-- Brief --
Repeat the lines below exactly as they appear, but leave out the images.

-- Dataset excerpt --
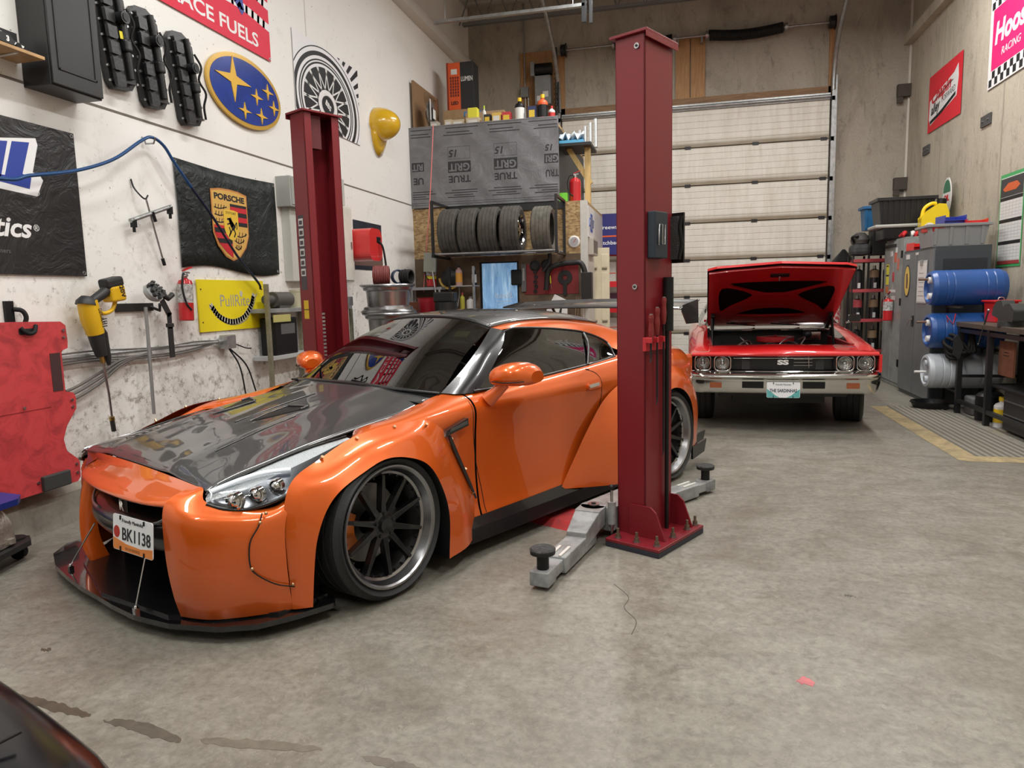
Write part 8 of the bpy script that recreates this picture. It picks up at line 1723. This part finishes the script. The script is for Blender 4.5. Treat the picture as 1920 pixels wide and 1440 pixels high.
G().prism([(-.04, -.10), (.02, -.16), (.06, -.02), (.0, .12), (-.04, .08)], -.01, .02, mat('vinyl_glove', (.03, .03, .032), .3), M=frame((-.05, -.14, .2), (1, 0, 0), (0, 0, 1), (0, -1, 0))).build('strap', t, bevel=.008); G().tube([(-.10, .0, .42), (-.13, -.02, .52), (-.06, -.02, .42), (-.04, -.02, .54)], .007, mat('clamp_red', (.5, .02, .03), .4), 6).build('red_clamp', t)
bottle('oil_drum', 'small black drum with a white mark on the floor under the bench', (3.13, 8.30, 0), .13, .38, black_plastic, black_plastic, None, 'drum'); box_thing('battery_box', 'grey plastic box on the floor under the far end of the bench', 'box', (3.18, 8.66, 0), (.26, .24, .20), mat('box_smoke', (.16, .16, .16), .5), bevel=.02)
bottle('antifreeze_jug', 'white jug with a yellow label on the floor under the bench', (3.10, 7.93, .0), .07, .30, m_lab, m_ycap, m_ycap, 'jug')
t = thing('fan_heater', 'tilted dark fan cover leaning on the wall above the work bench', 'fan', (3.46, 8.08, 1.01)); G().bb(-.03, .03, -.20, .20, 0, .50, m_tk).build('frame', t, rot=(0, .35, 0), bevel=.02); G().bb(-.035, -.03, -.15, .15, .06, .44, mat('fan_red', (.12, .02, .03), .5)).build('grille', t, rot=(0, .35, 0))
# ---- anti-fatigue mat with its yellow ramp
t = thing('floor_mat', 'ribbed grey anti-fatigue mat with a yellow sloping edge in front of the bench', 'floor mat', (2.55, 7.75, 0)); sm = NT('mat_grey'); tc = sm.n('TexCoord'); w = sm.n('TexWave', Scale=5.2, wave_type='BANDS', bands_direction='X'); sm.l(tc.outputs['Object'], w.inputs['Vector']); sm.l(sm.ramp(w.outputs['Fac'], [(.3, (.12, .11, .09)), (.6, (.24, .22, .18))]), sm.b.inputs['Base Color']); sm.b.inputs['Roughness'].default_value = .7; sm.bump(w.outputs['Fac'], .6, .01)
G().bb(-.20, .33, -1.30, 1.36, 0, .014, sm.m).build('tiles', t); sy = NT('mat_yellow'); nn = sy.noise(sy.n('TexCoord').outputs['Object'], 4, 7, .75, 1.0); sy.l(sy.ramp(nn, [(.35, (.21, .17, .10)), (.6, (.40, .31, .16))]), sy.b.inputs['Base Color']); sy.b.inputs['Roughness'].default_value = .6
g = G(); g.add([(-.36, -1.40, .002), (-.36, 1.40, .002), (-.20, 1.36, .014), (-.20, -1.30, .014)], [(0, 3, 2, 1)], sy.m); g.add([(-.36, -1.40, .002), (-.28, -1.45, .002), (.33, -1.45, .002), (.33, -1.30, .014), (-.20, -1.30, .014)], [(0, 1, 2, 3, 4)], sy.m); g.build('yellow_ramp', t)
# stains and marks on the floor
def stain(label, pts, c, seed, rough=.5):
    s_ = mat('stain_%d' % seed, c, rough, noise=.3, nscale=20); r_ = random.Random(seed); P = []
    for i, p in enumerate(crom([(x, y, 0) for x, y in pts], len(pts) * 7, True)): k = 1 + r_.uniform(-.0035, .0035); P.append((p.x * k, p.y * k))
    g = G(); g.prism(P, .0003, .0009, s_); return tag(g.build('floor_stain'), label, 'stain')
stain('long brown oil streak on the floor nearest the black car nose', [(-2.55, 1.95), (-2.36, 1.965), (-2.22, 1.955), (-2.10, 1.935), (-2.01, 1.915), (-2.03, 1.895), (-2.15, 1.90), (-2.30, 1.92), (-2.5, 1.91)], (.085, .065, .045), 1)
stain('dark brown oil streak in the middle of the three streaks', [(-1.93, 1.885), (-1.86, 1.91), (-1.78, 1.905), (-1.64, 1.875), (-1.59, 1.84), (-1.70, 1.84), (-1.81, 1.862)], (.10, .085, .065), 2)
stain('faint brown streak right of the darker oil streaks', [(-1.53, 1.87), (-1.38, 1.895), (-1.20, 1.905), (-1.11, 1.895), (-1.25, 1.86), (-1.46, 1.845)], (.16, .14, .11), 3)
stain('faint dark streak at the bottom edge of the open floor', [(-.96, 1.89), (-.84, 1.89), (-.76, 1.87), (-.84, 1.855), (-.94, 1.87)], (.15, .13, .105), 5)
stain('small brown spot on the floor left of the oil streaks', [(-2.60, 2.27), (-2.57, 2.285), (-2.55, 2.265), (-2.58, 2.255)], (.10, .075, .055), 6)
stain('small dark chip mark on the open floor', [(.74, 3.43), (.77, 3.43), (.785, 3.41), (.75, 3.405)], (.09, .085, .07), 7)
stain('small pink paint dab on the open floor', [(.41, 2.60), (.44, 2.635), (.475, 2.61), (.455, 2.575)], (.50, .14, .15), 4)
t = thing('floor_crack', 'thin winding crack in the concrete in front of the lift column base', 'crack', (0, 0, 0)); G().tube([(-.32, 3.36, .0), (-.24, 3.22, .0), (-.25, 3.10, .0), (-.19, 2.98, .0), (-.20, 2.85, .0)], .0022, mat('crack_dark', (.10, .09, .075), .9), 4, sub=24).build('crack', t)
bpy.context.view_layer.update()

-- Full response --
Write part 8 of the bpy script that recreates this picture. It picks up at line 1723. This part finishes the script. The script is for Blender 4.5. Treat the picture as 1920 pixels wide and 1440 pixels high.
G().prism([(-.04, -.10), (.02, -.16), (.06, -.02), (.0, .12), (-.04, .08)], -.01, .02, mat('vinyl_glove', (.03, .03, .032), .3), M=frame((-.05, -.14, .2), (1, 0, 0), (0, 0, 1), (0, -1, 0))).build('strap', t, bevel=.008); G().tube([(-.10, .0, .42), (-.13, -.02, .52), (-.06, -.02, .42), (-.04, -.02, .54)], .007, mat('clamp_red', (.5, .02, .03), .4), 6).build('red_clamp', t)
bottle('oil_drum', 'small black drum with a white mark on the floor under the bench', (3.13, 8.30, 0), .13, .38, black_plastic, black_plastic, None, 'drum'); box_thing('battery_box', 'grey plastic box on the floor under the far end of the bench', 'box', (3.18, 8.66, 0), (.26, .24, .20), mat('box_smoke', (.16, .16, .16), .5), bevel=.02)
bottle('antifreeze_jug', 'white jug with a yellow label on the floor under the bench', (3.10, 7.93, .0), .07, .30, m_lab, m_ycap, m_ycap, 'jug')
t = thing('fan_heater', 'tilted dark fan cover leaning on the wall above the work bench', 'fan', (3.46, 8.08, 1.01)); G().bb(-.03, .03, -.20, .20, 0, .50, m_tk).build('frame', t, rot=(0, .35, 0), bevel=.02); G().bb(-.035, -.03, -.15, .15, .06, .44, mat('fan_red', (.12, .02, .03), .5)).build('grille', t, rot=(0, .35, 0))
# ---- anti-fatigue mat with its yellow ramp
t = thing('floor_mat', 'ribbed grey anti-fatigue mat with a yellow sloping edge in front of the bench', 'floor mat', (2.55, 7.75, 0)); sm = NT('mat_grey'); tc = sm.n('TexCoord'); w = sm.n('TexWave', Scale=5.2, wave_type='BANDS', bands_direction='X'); sm.l(tc.outputs['Object'], w.inputs['Vector']); sm.l(sm.ramp(w.outputs['Fac'], [(.3, (.12, .11, .09)), (.6, (.24, .22, .18))]), sm.b.inputs['Base Color']); sm.b.inputs['Roughness'].default_value = .7; sm.bump(w.outputs['Fac'], .6, .01)
G().bb(-.20, .33, -1.30, 1.36, 0, .014, sm.m).build('tiles', t); sy = NT('mat_yellow'); nn = sy.noise(sy.n('TexCoord').outputs['Object'], 4, 7, .75, 1.0); sy.l(sy.ramp(nn, [(.35, (.21, .17, .10)), (.6, (.40, .31, .16))]), sy.b.inputs['Base Color']); sy.b.inputs['Roughness'].default_value = .6
g = G(); g.add([(-.36, -1.40, .002), (-.36, 1.40, .002), (-.20, 1.36, .014), (-.20, -1.30, .014)], [(0, 3, 2, 1)], sy.m); g.add([(-.36, -1.40, .002), (-.28, -1.45, .002), (.33, -1.45, .002), (.33, -1.30, .014), (-.20, -1.30, .014)], [(0, 1, 2, 3, 4)], sy.m); g.build('yellow_ramp', t)
# stains and marks on the floor
def stain(label, pts, c, seed, rough=.5):
    s_ = mat('stain_%d' % seed, c, rough, noise=.3, nscale=20); r_ = random.Random(seed); P = []
    for i, p in enumerate(crom([(x, y, 0) for x, y in pts], len(pts) * 7, True)): k = 1 + r_.uniform(-.0035, .0035); P.append((p.x * k, p.y * k))
    g = G(); g.prism(P, .0003, .0009, s_); return tag(g.build('floor_stain'), label, 'stain')
stain('long brown oil streak on the floor nearest the black car nose', [(-2.55, 1.95), (-2.36, 1.965), (-2.22, 1.955), (-2.10, 1.935), (-2.01, 1.915), (-2.03, 1.895), (-2.15, 1.90), (-2.30, 1.92), (-2.5, 1.91)], (.085, .065, .045), 1)
stain('dark brown oil streak in the middle of the three streaks', [(-1.93, 1.885), (-1.86, 1.91), (-1.78, 1.905), (-1.64, 1.875), (-1.59, 1.84), (-1.70, 1.84), (-1.81, 1.862)], (.10, .085, .065), 2)
stain('faint brown streak right of the darker oil streaks', [(-1.53, 1.87), (-1.38, 1.895), (-1.20, 1.905), (-1.11, 1.895), (-1.25, 1.86), (-1.46, 1.845)], (.16, .14, .11), 3)
stain('faint dark streak at the bottom edge of the open floor', [(-.96, 1.89), (-.84, 1.89), (-.76, 1.87), (-.84, 1.855), (-.94, 1.87)], (.15, .13, .105), 5)
stain('small brown spot on the floor left of the oil streaks', [(-2.60, 2.27), (-2.57, 2.285), (-2.55, 2.265), (-2.58, 2.255)], (.10, .075, .055), 6)
stain('small dark chip mark on the open floor', [(.74, 3.43), (.77, 3.43), (.785, 3.41), (.75, 3.405)], (.09, .085, .07), 7)
stain('small pink paint dab on the open floor', [(.41, 2.60), (.44, 2.635), (.475, 2.61), (.455, 2.575)], (.50, .14, .15), 4)
t = thing('floor_crack', 'thin winding crack in the concrete in front of the lift column base', 'crack', (0, 0, 0)); G().tube([(-.32, 3.36, .0), (-.24, 3.22, .0), (-.25, 3.10, .0), (-.19, 2.98, .0), (-.20, 2.85, .0)], .0022, mat('crack_dark', (.10, .09, .075), .9), 4, sub=24).build('crack', t)
bpy.context.view_layer.update()